→ Exercise objective: In the entries that follow, the first line to write out is the one containing "Write part 3 of", and the last is the one containing "w=(.03, .05)), ww=.24, tail=[])". Reproduce that stretch exactly, with nothing before or after it.

→ Data excerpts:
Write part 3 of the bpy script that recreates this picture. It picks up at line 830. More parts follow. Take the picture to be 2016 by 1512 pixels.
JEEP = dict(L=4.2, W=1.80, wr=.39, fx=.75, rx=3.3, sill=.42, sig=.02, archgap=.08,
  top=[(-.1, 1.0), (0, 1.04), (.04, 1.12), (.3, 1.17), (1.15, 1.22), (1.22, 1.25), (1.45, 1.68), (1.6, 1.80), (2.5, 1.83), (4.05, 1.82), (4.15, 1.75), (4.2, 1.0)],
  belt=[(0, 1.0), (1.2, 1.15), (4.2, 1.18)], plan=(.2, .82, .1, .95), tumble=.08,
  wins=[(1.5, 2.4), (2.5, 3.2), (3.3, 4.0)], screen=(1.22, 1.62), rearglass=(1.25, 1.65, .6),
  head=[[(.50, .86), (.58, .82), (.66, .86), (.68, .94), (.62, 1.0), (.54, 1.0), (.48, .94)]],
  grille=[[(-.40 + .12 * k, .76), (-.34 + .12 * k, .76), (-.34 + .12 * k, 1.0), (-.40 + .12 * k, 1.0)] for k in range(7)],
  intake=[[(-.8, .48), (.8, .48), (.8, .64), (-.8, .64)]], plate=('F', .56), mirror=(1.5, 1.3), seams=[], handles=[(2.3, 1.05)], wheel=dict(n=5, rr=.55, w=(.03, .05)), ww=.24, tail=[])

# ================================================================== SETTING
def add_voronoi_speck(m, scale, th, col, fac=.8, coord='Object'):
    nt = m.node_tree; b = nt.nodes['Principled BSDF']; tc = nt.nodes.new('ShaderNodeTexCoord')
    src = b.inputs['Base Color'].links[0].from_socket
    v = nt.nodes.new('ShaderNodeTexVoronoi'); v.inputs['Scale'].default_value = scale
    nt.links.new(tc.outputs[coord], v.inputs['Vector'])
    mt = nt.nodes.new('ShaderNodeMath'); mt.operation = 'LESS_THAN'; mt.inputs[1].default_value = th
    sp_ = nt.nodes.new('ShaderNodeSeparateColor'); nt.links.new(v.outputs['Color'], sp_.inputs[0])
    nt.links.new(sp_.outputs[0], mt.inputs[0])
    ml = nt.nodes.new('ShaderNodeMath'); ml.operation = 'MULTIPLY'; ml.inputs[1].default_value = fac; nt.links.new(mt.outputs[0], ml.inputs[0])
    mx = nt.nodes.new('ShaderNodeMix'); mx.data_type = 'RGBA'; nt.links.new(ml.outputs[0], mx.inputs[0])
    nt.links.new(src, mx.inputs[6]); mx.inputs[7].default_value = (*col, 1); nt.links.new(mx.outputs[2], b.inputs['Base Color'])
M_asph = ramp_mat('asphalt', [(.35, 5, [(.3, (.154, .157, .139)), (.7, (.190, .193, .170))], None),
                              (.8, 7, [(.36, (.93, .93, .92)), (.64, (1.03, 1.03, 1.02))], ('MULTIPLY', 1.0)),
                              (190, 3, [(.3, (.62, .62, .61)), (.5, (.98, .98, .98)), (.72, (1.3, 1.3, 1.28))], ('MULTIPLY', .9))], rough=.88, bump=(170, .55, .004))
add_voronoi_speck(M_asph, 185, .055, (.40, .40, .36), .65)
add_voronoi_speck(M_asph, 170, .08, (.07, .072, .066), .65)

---

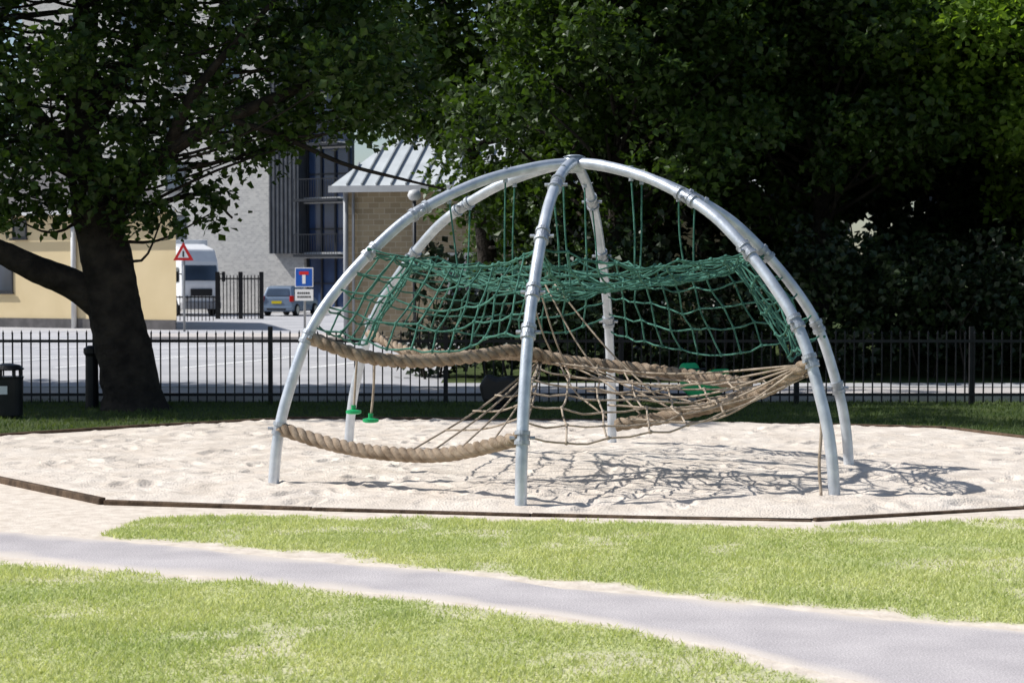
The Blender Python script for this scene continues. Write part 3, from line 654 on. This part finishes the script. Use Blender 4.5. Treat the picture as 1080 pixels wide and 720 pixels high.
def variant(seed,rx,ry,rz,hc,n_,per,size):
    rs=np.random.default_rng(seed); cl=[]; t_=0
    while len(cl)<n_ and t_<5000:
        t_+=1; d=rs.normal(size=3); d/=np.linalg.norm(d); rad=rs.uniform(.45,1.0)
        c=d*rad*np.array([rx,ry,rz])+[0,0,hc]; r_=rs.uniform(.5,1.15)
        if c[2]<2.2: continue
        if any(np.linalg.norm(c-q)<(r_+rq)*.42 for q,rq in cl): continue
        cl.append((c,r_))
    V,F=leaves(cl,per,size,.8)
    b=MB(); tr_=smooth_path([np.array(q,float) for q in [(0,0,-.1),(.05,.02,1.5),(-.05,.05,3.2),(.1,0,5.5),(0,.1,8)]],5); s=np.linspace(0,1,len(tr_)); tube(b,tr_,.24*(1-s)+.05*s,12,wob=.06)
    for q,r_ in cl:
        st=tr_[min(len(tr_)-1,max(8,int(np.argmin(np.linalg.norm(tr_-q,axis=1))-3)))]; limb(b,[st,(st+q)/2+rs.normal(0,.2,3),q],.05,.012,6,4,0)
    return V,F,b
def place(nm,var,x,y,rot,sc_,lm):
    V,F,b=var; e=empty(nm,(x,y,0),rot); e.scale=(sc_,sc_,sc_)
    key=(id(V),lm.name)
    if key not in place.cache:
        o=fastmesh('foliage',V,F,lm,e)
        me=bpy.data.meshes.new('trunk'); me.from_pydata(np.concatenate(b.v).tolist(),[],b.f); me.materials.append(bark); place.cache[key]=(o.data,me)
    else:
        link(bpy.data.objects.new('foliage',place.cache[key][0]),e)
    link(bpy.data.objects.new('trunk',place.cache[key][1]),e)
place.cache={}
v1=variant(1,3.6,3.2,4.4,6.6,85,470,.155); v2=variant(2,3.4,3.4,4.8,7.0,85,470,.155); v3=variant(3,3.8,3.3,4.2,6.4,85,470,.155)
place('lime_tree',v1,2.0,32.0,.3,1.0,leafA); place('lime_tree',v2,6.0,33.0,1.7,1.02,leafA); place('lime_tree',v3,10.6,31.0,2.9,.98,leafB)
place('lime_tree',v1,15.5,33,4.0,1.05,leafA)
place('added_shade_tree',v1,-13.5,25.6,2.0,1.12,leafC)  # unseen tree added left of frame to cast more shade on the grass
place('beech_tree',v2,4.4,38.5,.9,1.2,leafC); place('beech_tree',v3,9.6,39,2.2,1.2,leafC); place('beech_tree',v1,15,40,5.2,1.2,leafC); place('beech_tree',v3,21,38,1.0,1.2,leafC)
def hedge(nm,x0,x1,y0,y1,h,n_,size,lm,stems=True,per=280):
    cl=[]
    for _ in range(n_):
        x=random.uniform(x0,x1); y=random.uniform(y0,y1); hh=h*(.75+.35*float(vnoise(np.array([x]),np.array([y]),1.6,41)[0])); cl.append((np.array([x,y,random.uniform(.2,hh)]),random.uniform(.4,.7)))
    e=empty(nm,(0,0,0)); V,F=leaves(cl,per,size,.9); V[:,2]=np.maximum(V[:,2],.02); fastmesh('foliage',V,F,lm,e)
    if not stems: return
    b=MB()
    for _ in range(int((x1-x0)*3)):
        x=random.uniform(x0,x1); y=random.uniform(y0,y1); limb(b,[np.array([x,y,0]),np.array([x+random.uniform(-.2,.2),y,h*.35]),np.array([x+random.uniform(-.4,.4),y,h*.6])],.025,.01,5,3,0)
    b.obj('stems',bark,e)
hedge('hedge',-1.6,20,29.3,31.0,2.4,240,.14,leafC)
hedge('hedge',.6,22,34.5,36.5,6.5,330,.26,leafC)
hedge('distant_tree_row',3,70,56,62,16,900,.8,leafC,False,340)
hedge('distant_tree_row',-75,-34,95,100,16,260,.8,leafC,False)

→ Written response:
Write part 3 of the bpy script that recreates this picture. It picks up at line 830. More parts follow. Take the picture to be 2016 by 1512 pixels.
JEEP = dict(L=4.2, W=1.80, wr=.39, fx=.75, rx=3.3, sill=.42, sig=.02, archgap=.08,
  top=[(-.1, 1.0), (0, 1.04), (.04, 1.12), (.3, 1.17), (1.15, 1.22), (1.22, 1.25), (1.45, 1.68), (1.6, 1.80), (2.5, 1.83), (4.05, 1.82), (4.15, 1.75), (4.2, 1.0)],
  belt=[(0, 1.0), (1.2, 1.15), (4.2, 1.18)], plan=(.2, .82, .1, .95), tumble=.08,
  wins=[(1.5, 2.4), (2.5, 3.2), (3.3, 4.0)], screen=(1.22, 1.62), rearglass=(1.25, 1.65, .6),
  head=[[(.50, .86), (.58, .82), (.66, .86), (.68, .94), (.62, 1.0), (.54, 1.0), (.48, .94)]],
  grille=[[(-.40 + .12 * k, .76), (-.34 + .12 * k, .76), (-.34 + .12 * k, 1.0), (-.40 + .12 * k, 1.0)] for k in range(7)],
  intake=[[(-.8, .48), (.8, .48), (.8, .64), (-.8, .64)]], plate=('F', .56), mirror=(1.5, 1.3), seams=[], handles=[(2.3, 1.05)], wheel=dict(n=5, rr=.55, w=(.03, .05)), ww=.24, tail=[])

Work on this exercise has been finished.